Funding and Partnerships Edge Quantum Computing to Realization

Quantum computing is advancing rapidly, with several companies making significant strides in hardware and scalability. Different approaches are emerging, each with unique advantages in error correction, qubit stability, and system integration. Here’s a look at three recent developments from AIST, QuEra, and Alice & Bob, showcasing their latest efforts in pushing quantum computing toward real-world applications.

AIST and Intel Partner on Silicon Quantum Computers

AIST and Intel have signed a Memorandum of Understanding to advance silicon quantum computing. Their goal is to develop a system with tens of thousands of qubits for industrial use by the early 2030s. The collaboration focuses on overcoming current scalability and reliability challenges in quantum computing.

An artist’s render of the G-QuAT center. Image used courtesy of AIST

AIST, a Japanese research institution, is contributing its expertise through its Quantum-AI Fusion Technology Business Development Global Research Center (G-QuAT). This center provides an evaluation testbed and device manufacturing functions to support the project. Intel brings its advanced semiconductor processes, leveraging decades of experience in chip manufacturing.

This partnership plans to optimize component materials, develop implementation technologies, improve refrigeration for large-scale quantum computers, integrate qubits, and advance cryoelectronics for qubit control. By combining AIST’s manufacturing and evaluation capabilities with Intel’s semiconductor advancements, this collaboration aims to push quantum computing closer to practical, large-scale applications in fields like cryptography, drug discovery, financial modeling, and complex system optimization.

QuEra Raises $230 Million for Neutral-Atom Quantum Computing

QuEra has secured $230 million in funding to accelerate the development of large-scale, fault-tolerant quantum computers. The company, founded from research at Harvard and MIT, specializes in neutral-atom quantum computing, a technology that offers unique scalability advantages.

Neutral-atom systems have the potential to scale to thousands of qubits, making them suitable for real-world applications. They enable dynamic qubit reconfiguration, improving efficiency and performance. The company aims to develop fault-tolerant quantum computers that can reliably handle complex calculations.

With this new funding, QuEra plans to expand its team, increase build and test capacity, and enhance collaborations with Fortune 500 companies, research institutions, and government programs. Backed by investors such as SoftBank Vision Fund, QuEra is positioning itself as a key player in the quantum computing industry, aiming to make neutral-atom quantum computers commercially viable in the near future.

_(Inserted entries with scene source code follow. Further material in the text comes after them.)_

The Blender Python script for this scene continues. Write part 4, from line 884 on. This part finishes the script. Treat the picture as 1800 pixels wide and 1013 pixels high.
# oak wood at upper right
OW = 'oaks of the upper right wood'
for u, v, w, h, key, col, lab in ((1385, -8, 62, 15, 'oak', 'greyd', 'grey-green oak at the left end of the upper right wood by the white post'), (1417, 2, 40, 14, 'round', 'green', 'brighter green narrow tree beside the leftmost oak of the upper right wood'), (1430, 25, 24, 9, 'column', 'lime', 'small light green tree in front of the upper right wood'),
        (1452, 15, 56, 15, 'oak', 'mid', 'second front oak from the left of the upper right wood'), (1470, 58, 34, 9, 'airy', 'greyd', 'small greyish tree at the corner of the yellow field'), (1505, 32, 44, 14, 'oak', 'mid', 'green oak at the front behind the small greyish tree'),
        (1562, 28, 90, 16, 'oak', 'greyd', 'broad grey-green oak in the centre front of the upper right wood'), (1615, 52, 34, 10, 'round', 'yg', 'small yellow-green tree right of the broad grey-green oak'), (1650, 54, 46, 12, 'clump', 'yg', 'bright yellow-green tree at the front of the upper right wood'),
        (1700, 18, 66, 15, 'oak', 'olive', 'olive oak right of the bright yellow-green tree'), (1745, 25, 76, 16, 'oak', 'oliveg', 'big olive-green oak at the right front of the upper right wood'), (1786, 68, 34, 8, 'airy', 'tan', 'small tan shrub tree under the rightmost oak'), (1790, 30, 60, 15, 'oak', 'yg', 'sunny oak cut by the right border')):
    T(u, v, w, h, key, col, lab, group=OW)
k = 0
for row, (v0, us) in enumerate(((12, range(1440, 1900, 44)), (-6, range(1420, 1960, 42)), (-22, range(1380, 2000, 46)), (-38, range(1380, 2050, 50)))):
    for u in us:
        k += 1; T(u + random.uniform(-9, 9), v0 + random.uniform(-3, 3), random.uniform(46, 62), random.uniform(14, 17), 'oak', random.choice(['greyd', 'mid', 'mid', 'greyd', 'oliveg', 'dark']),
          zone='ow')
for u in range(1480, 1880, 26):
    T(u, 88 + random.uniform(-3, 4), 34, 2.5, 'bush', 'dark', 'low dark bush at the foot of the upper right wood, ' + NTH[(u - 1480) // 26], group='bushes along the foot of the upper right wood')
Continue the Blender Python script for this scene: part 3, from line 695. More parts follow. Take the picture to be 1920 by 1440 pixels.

Alice & Bob Secure $104 Million to Advance Cat Qubit Technology

Alice & Bob have raised $104 million in series B funding to advance its fault-tolerant quantum computing efforts. Founded in 2020, the company has quickly established itself as a leader in quantum computing, raising a total of $135 million and demonstrating experimental results that surpass those of Google and IBM.

Alice & Bob founders Théau Peronnin and Raphael Lescanne. Image (modified) used courtesy of Alice & Bob

Alice & Bob specializes in cat qubits, a technology designed to suppress bit-flip errors, one of the most common quantum computing errors. This approach reduces hardware requirements, potentially allowing useful quantum computers to be built with thousands instead of millions of qubits. It also aligns with sustainability goals by improving energy efficiency.

With this funding, Alice & Bob plan to accelerate development, with the goal of building the first useful quantum computer by 2030. It also intends to scale operations, refine its cat qubit technology, and expand collaborations with research institutions and industry partners. The company's progress could lead to breakthroughs in fields such as materials science, cryptography, and large-scale optimization problems.